Machine-learned atomistic simulations reveal the basis of hydrogen-induced crack-plane transition in alpha-Fe

Abstract

Hydrogen-related fracture in body-centered cubic Fe and ferritic steels often appears as transgranular quasi-cleavage rather than purely intergranular failure, especially at low to moderate hydrogen contents. Fractography has suggested that hydrogen may change the dominant cleavage faceting from 100 toward 110, but atomic-scale evidence for this possible crack-plane transition remains unclear. Here we construct an efficient neural-network potential for α-Fe/H and combine large-scale, three-dimensional molecular dynamics with grand-canonical Monte Carlo (GCMC), allowing the near-tip crack-surface region and crack tip within a defined GCMC domain to exchange hydrogen with a reservoir at fixed chemical potential.

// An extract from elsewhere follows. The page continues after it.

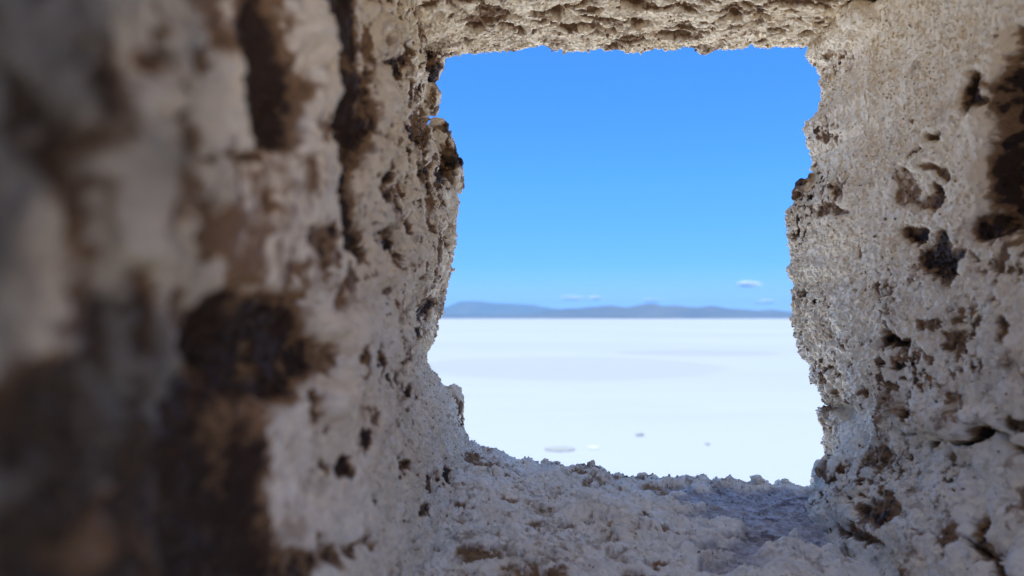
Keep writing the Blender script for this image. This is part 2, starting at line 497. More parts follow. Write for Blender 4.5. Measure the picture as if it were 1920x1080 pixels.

A comparison of four crack systems identifies the controlling response: (100)[010], (100)[011], and (110)[001] remain cleavage-dominated, whereas the (110)[1-10] crack changes from dislocation emission in pure Fe to cleavage under hydrogen charging. The energetic origin is twofold. Hydrogen lowers the Griffith cleavage threshold of the 110 cleavage-plane family more strongly than that of 100, and, for the controlling crack, a Rice-type energetic descriptor indicates that the surface-energy-controlled cleavage resistance decreases faster than the unstable-stacking-fault-controlled emission resistance, consistent with a weakened dislocation-emission shield. These results provide a thermodynamically consistent atomistic basis for a hydrogen-induced transgranular crack-plane transition in Fe.